After I finished reading why give a hug? , our values, gift ideas and hugzz stories on the site, I decided to contact hugzz. After sharing about how my life had been shattered by the loss of my only child and several messages exchanged, I received a box in the mail. Opening it up, I was overwhelmed to find two small huggz, carefully wrapped and sent to me as a gift from the co-founders of hugzz. That was last year…
In the midst of moving, I packed them away safely. Recently, I found these spectacular hugzz and decided it was long overdue to pour the love for my babygirl, into each one. While most people I would think give away their hugzz, mine I feel are meant for me, from Shayla.
Since the day she learned to wrap her arms around you, my daughter was a hugger. She believed that all crises in life and the world’s problems could be solved with a warm, cuddly embrace. The strands of her hair would brush past my face as she crept from behind and with the vigour of all that was inside her golden heart; flowed outward in the hugs she gave.
As I write this, I would give anything for my child’s arms to wrap around me-yet my aching soul reminds of the tragedy- in which she was taken from me. It is because of the void I feel that I have completed the two hugzz –an extension of Shayla’s heavenly love that she now showers upon me.
The first is a clay figurine wrapping its self around the knees; essentially hugging its very being. I decided to embody the small sculpture with the same vibrancy that my angel personified here on earth. The kaleidoscope robe represents Shayla’s acceptance of everyone and also her arrival to heavens. Each colour of the rainbow is a display of the acceptance she gave to those in need. I painted the hair a shimmering gold, which echoes her golden heart.

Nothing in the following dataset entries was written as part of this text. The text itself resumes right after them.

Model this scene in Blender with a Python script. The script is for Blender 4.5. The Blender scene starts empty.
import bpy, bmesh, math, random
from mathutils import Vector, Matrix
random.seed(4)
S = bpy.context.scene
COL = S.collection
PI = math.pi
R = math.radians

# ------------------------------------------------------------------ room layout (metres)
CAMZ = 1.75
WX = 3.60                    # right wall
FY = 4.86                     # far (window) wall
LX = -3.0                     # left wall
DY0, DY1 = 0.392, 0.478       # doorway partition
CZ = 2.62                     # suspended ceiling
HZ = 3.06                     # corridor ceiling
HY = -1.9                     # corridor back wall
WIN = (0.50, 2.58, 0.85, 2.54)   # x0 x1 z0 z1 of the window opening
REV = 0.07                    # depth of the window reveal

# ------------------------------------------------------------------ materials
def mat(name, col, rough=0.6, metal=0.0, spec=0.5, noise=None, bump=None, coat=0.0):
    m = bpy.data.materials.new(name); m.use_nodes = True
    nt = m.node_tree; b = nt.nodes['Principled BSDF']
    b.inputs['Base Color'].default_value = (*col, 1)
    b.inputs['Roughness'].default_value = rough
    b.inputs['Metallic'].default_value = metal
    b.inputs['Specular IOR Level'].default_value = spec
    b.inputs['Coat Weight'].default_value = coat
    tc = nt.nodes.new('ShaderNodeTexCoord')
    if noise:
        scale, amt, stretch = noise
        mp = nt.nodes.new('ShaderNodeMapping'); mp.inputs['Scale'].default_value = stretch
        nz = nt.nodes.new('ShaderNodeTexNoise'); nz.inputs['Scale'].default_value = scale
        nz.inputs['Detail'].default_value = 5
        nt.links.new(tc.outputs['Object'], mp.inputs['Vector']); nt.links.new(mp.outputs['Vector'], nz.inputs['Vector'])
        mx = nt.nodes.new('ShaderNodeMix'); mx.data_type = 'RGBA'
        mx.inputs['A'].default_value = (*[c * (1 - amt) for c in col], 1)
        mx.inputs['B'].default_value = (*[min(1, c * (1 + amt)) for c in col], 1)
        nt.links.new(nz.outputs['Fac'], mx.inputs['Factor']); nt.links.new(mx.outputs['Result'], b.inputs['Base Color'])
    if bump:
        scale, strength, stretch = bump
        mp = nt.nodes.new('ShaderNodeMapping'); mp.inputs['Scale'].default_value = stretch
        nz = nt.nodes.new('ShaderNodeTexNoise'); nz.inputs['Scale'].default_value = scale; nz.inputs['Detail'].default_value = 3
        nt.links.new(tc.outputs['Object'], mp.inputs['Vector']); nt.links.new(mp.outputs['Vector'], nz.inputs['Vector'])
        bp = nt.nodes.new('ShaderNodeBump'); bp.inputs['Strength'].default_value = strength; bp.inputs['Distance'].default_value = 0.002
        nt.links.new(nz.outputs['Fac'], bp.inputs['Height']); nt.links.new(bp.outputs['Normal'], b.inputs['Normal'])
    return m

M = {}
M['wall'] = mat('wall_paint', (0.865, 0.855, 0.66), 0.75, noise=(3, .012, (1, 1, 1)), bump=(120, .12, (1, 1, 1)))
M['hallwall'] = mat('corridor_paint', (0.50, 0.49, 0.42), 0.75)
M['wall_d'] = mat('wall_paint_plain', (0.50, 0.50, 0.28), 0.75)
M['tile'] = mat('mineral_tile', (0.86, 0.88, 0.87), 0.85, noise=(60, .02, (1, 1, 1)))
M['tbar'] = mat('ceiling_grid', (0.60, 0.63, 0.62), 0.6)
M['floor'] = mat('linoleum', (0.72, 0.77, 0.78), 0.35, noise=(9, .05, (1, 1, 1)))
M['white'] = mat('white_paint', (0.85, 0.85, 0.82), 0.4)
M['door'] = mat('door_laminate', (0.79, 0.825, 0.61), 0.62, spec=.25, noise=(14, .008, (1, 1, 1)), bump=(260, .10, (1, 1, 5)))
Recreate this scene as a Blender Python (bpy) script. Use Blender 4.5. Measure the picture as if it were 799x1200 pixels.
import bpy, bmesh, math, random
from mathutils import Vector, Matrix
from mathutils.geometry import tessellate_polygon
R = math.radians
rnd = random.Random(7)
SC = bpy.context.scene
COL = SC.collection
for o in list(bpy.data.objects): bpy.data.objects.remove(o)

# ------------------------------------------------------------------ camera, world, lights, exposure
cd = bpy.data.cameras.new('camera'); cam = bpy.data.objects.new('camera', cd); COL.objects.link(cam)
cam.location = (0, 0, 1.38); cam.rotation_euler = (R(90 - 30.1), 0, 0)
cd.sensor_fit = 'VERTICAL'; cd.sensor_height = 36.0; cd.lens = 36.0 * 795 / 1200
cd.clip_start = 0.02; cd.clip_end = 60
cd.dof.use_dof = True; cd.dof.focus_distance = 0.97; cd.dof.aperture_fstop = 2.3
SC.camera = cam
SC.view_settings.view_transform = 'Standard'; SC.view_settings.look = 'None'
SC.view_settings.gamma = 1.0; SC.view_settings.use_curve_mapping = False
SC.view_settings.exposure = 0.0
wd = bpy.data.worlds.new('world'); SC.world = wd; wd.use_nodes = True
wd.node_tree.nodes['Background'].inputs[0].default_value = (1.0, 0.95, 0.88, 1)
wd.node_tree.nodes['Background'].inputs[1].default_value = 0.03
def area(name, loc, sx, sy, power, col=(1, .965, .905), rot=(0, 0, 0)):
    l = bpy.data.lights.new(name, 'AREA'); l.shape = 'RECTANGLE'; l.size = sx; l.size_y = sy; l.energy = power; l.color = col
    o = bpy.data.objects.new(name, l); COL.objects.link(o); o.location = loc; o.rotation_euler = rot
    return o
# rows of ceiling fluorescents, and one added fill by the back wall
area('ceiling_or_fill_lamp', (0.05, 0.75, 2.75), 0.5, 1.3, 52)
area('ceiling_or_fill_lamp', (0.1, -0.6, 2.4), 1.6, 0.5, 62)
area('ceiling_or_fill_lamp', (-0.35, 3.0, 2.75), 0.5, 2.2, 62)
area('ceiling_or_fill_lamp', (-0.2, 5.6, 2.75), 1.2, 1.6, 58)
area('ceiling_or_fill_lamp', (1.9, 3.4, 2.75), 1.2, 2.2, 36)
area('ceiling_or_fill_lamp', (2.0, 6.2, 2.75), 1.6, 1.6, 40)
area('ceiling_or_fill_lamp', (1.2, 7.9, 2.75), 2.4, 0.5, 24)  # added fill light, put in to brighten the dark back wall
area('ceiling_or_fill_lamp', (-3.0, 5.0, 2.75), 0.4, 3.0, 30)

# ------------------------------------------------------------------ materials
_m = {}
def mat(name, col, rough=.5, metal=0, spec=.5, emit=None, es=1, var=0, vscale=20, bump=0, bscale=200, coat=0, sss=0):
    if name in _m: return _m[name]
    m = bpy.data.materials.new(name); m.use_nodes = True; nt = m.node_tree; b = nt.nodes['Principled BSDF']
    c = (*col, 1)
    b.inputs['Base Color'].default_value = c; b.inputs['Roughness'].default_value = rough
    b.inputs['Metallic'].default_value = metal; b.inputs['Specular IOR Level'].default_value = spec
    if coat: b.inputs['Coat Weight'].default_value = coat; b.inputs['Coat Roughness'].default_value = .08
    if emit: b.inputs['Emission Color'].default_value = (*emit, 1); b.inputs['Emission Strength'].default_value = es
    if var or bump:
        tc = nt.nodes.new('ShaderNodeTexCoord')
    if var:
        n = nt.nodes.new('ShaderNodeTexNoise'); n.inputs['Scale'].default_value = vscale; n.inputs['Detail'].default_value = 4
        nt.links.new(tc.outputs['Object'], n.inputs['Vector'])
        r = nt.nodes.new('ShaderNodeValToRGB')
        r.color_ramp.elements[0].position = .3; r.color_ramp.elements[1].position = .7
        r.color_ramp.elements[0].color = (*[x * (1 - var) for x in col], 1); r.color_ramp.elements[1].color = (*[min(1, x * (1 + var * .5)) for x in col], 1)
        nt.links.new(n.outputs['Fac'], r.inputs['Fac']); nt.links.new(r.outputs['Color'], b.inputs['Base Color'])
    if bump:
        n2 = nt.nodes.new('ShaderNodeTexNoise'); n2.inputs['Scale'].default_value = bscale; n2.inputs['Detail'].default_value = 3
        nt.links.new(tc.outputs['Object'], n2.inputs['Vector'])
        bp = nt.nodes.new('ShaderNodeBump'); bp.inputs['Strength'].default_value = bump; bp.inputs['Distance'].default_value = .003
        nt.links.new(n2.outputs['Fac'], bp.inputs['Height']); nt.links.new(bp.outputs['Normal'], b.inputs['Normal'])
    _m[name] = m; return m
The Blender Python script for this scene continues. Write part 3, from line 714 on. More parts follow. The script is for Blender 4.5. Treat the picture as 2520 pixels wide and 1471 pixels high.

The butterfly is the release of Shayla from the frozen waters of McKinley Reservoir and was my daughter’s symbol; encompassing her transition from this world onto another. There are several dazzling tears, not of sadness, but of joy for the twenty -one blessed years I was able to have Shayla in my life.  A piece of Fool’s Gold resting on her knees, signifies the illusion when we are alive, of the things we see as superior and the false idealism of their high importance. After Shayla’s passing, pieces of paper with her drawings on it are worth more to me than superficial possessions. 



The other hugzz - two of them embracing- was dipped in red sparkles; a favourite colour of my daughter’s. The meaning of red represents having courage and offers protection from fear, something which I feel expresses the boldness of Shayla.  The hugzz is of mother and daughter embracing once again, after being reunited in Heaven. I chose to have the figurines, enveloped in the radiance of a multitude of butterflies. The wings symbolize the change we evolve into, through unfolding glory. It is interesting to note when people have near death experiences, the one constant recollection is that they were surrounded by butterflies. The shade of pink on the heads of the hugzz implies the unconditional love and nurturing that bonded Shayla and I together. 



To keep my hugzz in a place where I can take them out regularly, is a special ceramic Disney gift, I bought for myself after my babygirl passed away. After my purchase, I brought it home and gently unwrapped the memento box. I soon noticed the block letters… a letter S on the front and on the back an A.
For many years, Shayla had taken up the last name of her step brother and step sister- Alton, instead of Driver. Though she never legally changed her name, she was proud to bare the namesake of her family. Years later, when in high school, Shayla was devastated when she had to return to her birth name, Driver. Seeing this box with Tink from Disney on it, made me realize my purchase was worth it.
In August 2011, when Shayla and I went to Disneyworld, the ultimate highlight of the trip for her was seeing Tink fly over The Magic Kingdom! With the castle lit up by fireworks, I could see my daughter’s tears of joy fall upon her face. In that very movement, I didn’t observe a 21 year old…but my little girl, hair in braids and such innocence in her care- free spirit.
In my heart, I knew my hugzz would find the perfect shelter in the ceramic box that has Tink, smiling. The name for the lidded box is – A Big Laugh 


 Sometimes, in the smallest things, emerges the considerable joy found in a beautiful hugzz.